The scheme commences on:

1 July 20XX

Relevant facts and circumstances

Entity A and Entity B are partners.

Property 1 and Property 2 were jointly held by the partners (partnership properties).

Due to a dispute between the partners, one of the partners applied to the relevant court for orders.

These orders were granted on XX November 20XX, pursuant to the relevant Act, appointing C and D joint and several trustees over the partnership properties (Statutory Trustees).

The Court Orders included the following:

•         The Partnership Land vest in and be held by the said trustees upon trust to sell the Partnership Land ... and to stand possessed of the net proceeds of sale

•         The net assets of the Partnership including the proceeds of sale of the Partnership Land, after ... discharge of the debt and ... payment of costs and expenses, be distributed in accordance with the relevant partnership Act.

Legal title to the partnership properties was transferred to the Statutory Trustees on XX November 20XX.

The Statutory Trustees entered into a contract to sell Property 1 on XX April 20XX with settlement occurring XX June 20XX.

The Statutory Trustees entered into a contract to sell Property 2 on XX April 20XX with settlement occurring XX June 20XX.

Relevant legislative provisions

Income Tax Assessment Act 1997 subsection 104-10(1)

Income Tax Assessment Act 1997 paragraph 104-10(3)(a)

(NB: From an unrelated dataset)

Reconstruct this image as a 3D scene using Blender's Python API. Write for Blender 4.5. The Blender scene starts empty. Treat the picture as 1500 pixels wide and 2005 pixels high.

Income Tax Assessment Act 1997 subsection 104-10(4)

Income Tax Assessment Act 1997 subsection 116-20(1)

Income Tax Assessment Act 1997 subsection 110-25(2)

Income Tax Assessment Act 1997 subsection 110-55(2)

Reasons for decision

Pursuant to the order made by the relevant court appointing you as Statutory Trustees for the sale of the partnership properties you were empowered to be the proprietors of those properties.

CGT event A1 happened to you when you disposed of the properties (subsection 104-10(1) of the Income Tax Assessment Act 1997 (ITAA 1997)). The time of the event was when you entered into the contract for the disposal of the properties (paragraph 104-10(3)(a) of the ITAA 1997). A capital gain will be made as a result of CGT event A1 happening if the capital proceeds from the event are more than the asset's cost base (subsection 104-10(4) of the ITAA 1997).

Pursuant to subsection 116- 20(1) of the ITAA 1997, the capital proceeds for the event are the total of the money you receive (or are entitled to receive) in respect of the event happening and the market value of any other property you receive (or are entitled to receive) in respect of the event happening.

Under the general cost base and reduced cost base rules covered under subsections 110-25(2) and 110-55(2) of the ITAA 1997, the first element of the cost base and reduced cost base of an asset is the sum of the amount paid (or required to be paid) and the market value of the property given (or required to be given) in respect of acquiring it.

As you undertook an obligation as trustees to pay the net proceeds of the sale to the former owners of the properties (the partners), your payment of the net proceeds to them will be your cost of acquisition ('the money you are required to pay') for the purposes of subsections 110-25(2) and 110-55(2) of the ITAA 1997.

As the proceeds from the sale of the properties will be identical to your cost of acquiring them, there will be no capital gain.